◆ The exercise ◆
Reproduce the entries exactly.
— START —
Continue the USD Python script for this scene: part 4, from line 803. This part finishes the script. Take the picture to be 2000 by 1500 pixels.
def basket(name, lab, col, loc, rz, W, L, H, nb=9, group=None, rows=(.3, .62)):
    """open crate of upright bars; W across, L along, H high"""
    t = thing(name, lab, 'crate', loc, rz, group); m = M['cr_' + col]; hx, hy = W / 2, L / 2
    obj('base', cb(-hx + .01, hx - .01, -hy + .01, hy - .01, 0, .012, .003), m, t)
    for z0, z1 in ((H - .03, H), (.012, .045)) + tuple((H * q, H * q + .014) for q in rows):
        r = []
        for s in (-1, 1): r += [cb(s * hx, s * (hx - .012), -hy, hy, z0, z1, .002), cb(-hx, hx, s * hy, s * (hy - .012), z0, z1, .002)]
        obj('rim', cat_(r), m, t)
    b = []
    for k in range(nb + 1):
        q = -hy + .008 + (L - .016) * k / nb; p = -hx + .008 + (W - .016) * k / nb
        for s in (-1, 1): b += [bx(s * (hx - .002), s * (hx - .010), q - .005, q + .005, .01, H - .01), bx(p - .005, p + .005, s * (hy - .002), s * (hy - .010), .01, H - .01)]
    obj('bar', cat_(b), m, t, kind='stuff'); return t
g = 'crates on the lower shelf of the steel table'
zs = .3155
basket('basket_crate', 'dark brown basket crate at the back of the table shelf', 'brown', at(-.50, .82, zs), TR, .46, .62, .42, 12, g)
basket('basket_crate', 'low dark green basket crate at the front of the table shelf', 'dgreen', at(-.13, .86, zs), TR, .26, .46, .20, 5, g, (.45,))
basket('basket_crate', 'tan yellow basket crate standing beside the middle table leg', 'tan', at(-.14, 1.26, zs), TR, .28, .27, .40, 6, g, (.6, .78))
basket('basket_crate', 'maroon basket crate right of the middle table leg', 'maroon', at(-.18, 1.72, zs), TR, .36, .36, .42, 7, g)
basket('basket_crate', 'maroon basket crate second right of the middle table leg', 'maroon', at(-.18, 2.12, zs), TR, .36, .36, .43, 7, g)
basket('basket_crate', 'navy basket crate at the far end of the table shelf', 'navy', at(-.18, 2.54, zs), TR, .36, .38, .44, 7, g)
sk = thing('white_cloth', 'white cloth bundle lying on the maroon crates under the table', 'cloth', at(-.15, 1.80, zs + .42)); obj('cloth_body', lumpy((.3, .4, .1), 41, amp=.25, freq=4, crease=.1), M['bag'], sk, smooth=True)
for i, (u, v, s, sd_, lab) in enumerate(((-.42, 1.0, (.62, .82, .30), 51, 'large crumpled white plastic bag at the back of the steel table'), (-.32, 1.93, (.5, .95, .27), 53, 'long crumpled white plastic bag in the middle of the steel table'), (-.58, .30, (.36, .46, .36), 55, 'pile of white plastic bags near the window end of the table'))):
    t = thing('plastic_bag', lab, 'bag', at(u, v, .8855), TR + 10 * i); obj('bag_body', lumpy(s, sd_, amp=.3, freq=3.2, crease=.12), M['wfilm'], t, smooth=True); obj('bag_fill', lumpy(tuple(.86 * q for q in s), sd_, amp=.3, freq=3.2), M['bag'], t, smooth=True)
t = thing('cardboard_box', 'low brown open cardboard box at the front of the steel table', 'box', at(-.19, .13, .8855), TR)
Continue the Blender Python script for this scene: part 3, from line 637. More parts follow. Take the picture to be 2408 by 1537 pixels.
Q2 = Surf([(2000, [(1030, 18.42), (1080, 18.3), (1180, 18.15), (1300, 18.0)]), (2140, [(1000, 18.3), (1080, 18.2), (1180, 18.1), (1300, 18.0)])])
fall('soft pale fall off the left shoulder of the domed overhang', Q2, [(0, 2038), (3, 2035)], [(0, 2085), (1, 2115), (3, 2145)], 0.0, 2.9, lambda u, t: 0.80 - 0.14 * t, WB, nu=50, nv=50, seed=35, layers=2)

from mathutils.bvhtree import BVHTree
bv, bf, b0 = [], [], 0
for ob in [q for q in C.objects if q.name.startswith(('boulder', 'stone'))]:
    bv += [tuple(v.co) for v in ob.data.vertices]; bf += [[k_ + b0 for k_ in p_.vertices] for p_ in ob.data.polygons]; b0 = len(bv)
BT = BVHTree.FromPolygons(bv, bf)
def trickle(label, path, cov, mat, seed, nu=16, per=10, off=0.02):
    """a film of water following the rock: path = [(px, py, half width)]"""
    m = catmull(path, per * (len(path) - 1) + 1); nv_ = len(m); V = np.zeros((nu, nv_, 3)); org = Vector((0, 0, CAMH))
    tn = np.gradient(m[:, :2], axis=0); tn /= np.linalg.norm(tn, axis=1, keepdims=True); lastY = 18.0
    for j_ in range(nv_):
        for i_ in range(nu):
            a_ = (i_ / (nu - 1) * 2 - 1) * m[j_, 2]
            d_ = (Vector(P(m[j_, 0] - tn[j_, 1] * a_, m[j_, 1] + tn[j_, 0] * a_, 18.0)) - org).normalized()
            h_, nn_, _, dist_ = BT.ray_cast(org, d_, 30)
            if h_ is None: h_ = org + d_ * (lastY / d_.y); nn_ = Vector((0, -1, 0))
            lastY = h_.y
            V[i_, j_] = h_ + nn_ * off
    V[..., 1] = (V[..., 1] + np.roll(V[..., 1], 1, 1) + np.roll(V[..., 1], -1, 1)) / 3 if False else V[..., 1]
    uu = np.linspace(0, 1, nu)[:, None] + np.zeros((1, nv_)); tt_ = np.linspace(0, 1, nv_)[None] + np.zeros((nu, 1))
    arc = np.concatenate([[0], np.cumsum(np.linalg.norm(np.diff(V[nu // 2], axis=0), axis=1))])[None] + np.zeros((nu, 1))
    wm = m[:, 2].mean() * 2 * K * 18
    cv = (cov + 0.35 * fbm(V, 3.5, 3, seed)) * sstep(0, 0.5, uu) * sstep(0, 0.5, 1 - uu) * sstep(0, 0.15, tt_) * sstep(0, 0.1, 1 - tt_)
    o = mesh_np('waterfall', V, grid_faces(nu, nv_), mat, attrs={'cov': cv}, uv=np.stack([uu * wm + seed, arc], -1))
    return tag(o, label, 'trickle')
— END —
◆ Expected answer ◆
Continue the USD Python script for this scene: part 4, from line 803. This part finishes the script. Take the picture to be 2000 by 1500 pixels.
def basket(name, lab, col, loc, rz, W, L, H, nb=9, group=None, rows=(.3, .62)):
    """open crate of upright bars; W across, L along, H high"""
    t = thing(name, lab, 'crate', loc, rz, group); m = M['cr_' + col]; hx, hy = W / 2, L / 2
    obj('base', cb(-hx + .01, hx - .01, -hy + .01, hy - .01, 0, .012, .003), m, t)
    for z0, z1 in ((H - .03, H), (.012, .045)) + tuple((H * q, H * q + .014) for q in rows):
        r = []
        for s in (-1, 1): r += [cb(s * hx, s * (hx - .012), -hy, hy, z0, z1, .002), cb(-hx, hx, s * hy, s * (hy - .012), z0, z1, .002)]
        obj('rim', cat_(r), m, t)
    b = []
    for k in range(nb + 1):
        q = -hy + .008 + (L - .016) * k / nb; p = -hx + .008 + (W - .016) * k / nb
        for s in (-1, 1): b += [bx(s * (hx - .002), s * (hx - .010), q - .005, q + .005, .01, H - .01), bx(p - .005, p + .005, s * (hy - .002), s * (hy - .010), .01, H - .01)]
    obj('bar', cat_(b), m, t, kind='stuff'); return t
g = 'crates on the lower shelf of the steel table'
zs = .3155
basket('basket_crate', 'dark brown basket crate at the back of the table shelf', 'brown', at(-.50, .82, zs), TR, .46, .62, .42, 12, g)
basket('basket_crate', 'low dark green basket crate at the front of the table shelf', 'dgreen', at(-.13, .86, zs), TR, .26, .46, .20, 5, g, (.45,))
basket('basket_crate', 'tan yellow basket crate standing beside the middle table leg', 'tan', at(-.14, 1.26, zs), TR, .28, .27, .40, 6, g, (.6, .78))
basket('basket_crate', 'maroon basket crate right of the middle table leg', 'maroon', at(-.18, 1.72, zs), TR, .36, .36, .42, 7, g)
basket('basket_crate', 'maroon basket crate second right of the middle table leg', 'maroon', at(-.18, 2.12, zs), TR, .36, .36, .43, 7, g)
basket('basket_crate', 'navy basket crate at the far end of the table shelf', 'navy', at(-.18, 2.54, zs), TR, .36, .38, .44, 7, g)
sk = thing('white_cloth', 'white cloth bundle lying on the maroon crates under the table', 'cloth', at(-.15, 1.80, zs + .42)); obj('cloth_body', lumpy((.3, .4, .1), 41, amp=.25, freq=4, crease=.1), M['bag'], sk, smooth=True)
for i, (u, v, s, sd_, lab) in enumerate(((-.42, 1.0, (.62, .82, .30), 51, 'large crumpled white plastic bag at the back of the steel table'), (-.32, 1.93, (.5, .95, .27), 53, 'long crumpled white plastic bag in the middle of the steel table'), (-.58, .30, (.36, .46, .36), 55, 'pile of white plastic bags near the window end of the table'))):
    t = thing('plastic_bag', lab, 'bag', at(u, v, .8855), TR + 10 * i); obj('bag_body', lumpy(s, sd_, amp=.3, freq=3.2, crease=.12), M['wfilm'], t, smooth=True); obj('bag_fill', lumpy(tuple(.86 * q for q in s), sd_, amp=.3, freq=3.2), M['bag'], t, smooth=True)
t = thing('cardboard_box', 'low brown open cardboard box at the front of the steel table', 'box', at(-.19, .13, .8855), TR)
Continue the Blender Python script for this scene: part 3, from line 637. More parts follow. Take the picture to be 2408 by 1537 pixels.
Q2 = Surf([(2000, [(1030, 18.42), (1080, 18.3), (1180, 18.15), (1300, 18.0)]), (2140, [(1000, 18.3), (1080, 18.2), (1180, 18.1), (1300, 18.0)])])
fall('soft pale fall off the left shoulder of the domed overhang', Q2, [(0, 2038), (3, 2035)], [(0, 2085), (1, 2115), (3, 2145)], 0.0, 2.9, lambda u, t: 0.80 - 0.14 * t, WB, nu=50, nv=50, seed=35, layers=2)

from mathutils.bvhtree import BVHTree
bv, bf, b0 = [], [], 0
for ob in [q for q in C.objects if q.name.startswith(('boulder', 'stone'))]:
    bv += [tuple(v.co) for v in ob.data.vertices]; bf += [[k_ + b0 for k_ in p_.vertices] for p_ in ob.data.polygons]; b0 = len(bv)
BT = BVHTree.FromPolygons(bv, bf)
def trickle(label, path, cov, mat, seed, nu=16, per=10, off=0.02):
    """a film of water following the rock: path = [(px, py, half width)]"""
    m = catmull(path, per * (len(path) - 1) + 1); nv_ = len(m); V = np.zeros((nu, nv_, 3)); org = Vector((0, 0, CAMH))
    tn = np.gradient(m[:, :2], axis=0); tn /= np.linalg.norm(tn, axis=1, keepdims=True); lastY = 18.0
    for j_ in range(nv_):
        for i_ in range(nu):
            a_ = (i_ / (nu - 1) * 2 - 1) * m[j_, 2]
            d_ = (Vector(P(m[j_, 0] - tn[j_, 1] * a_, m[j_, 1] + tn[j_, 0] * a_, 18.0)) - org).normalized()
            h_, nn_, _, dist_ = BT.ray_cast(org, d_, 30)
            if h_ is None: h_ = org + d_ * (lastY / d_.y); nn_ = Vector((0, -1, 0))
            lastY = h_.y
            V[i_, j_] = h_ + nn_ * off
    V[..., 1] = (V[..., 1] + np.roll(V[..., 1], 1, 1) + np.roll(V[..., 1], -1, 1)) / 3 if False else V[..., 1]
    uu = np.linspace(0, 1, nu)[:, None] + np.zeros((1, nv_)); tt_ = np.linspace(0, 1, nv_)[None] + np.zeros((nu, 1))
    arc = np.concatenate([[0], np.cumsum(np.linalg.norm(np.diff(V[nu // 2], axis=0), axis=1))])[None] + np.zeros((nu, 1))
    wm = m[:, 2].mean() * 2 * K * 18
    cv = (cov + 0.35 * fbm(V, 3.5, 3, seed)) * sstep(0, 0.5, uu) * sstep(0, 0.5, 1 - uu) * sstep(0, 0.15, tt_) * sstep(0, 0.1, 1 - tt_)
    o = mesh_np('waterfall', V, grid_faces(nu, nv_), mat, attrs={'cov': cv}, uv=np.stack([uu * wm + seed, arc], -1))
    return tag(o, label, 'trickle')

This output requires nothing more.